After researching about the matter, Microsoft has announced plans to do away with a security feature that can be considered “obsolete.”

In a blog entry, tech company Microsoft has announced that it is removing its existing password expiration policies because these are now obsolete and are of very little value in keeping Windows devices secure.These policies will be replaced by other security methods proven to be more effective.

Obsolete policies

Microsoft’s existing password expiration policies were meant to bolster security by setting validity intervals for every password users create. Once the validity interval lapses, the passwords are automatically disabled and users will be required to input a new password. Under these policies, passwords will expire every 42 days by default.

These policies were meant to protect users in the event that their passwords, or hashes, get stolen while still valid. Once the 42-day validity interval lapses, stolen passwords will be of no more use to those who stole them.

Those who believe or know that their passwords are stolen won’t be likely to wait 42 long days for the password to expire before attempting to change them. They are more likely to change it the very moment they discover that their password has been compromised, so they can regain security and keep their private information safe.

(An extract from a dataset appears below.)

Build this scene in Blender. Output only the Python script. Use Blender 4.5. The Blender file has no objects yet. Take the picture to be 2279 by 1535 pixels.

No need to expire passwords

These policies are of now use to certain users, Microsoft said. Users who are able to keep their passwords safe from phishing methods or other attempts to steal them, for example, do not need to expire their passwords. Forcing such users to change passwords from time to time only introduces them to problems, Microsoft said.

Users who tend to give their passwords away very easily also won’t benefit from such security protocols. These users, according to Microsoft, are “the kind who are willing to answer surveys in the parking lot that exchange a candy bar for their passwords.”

Suggestions for security

In lieu of these policies, Microsoft suggests different methods that are proven to keep users safe. These methods include “banned-password lists, multi-factor authentication, detection of password-guessing attacks, and detection of anomalous logon attempts.”

By removing the password expiration policies in future updates, organizations and users can choose the security method that best suits their needs.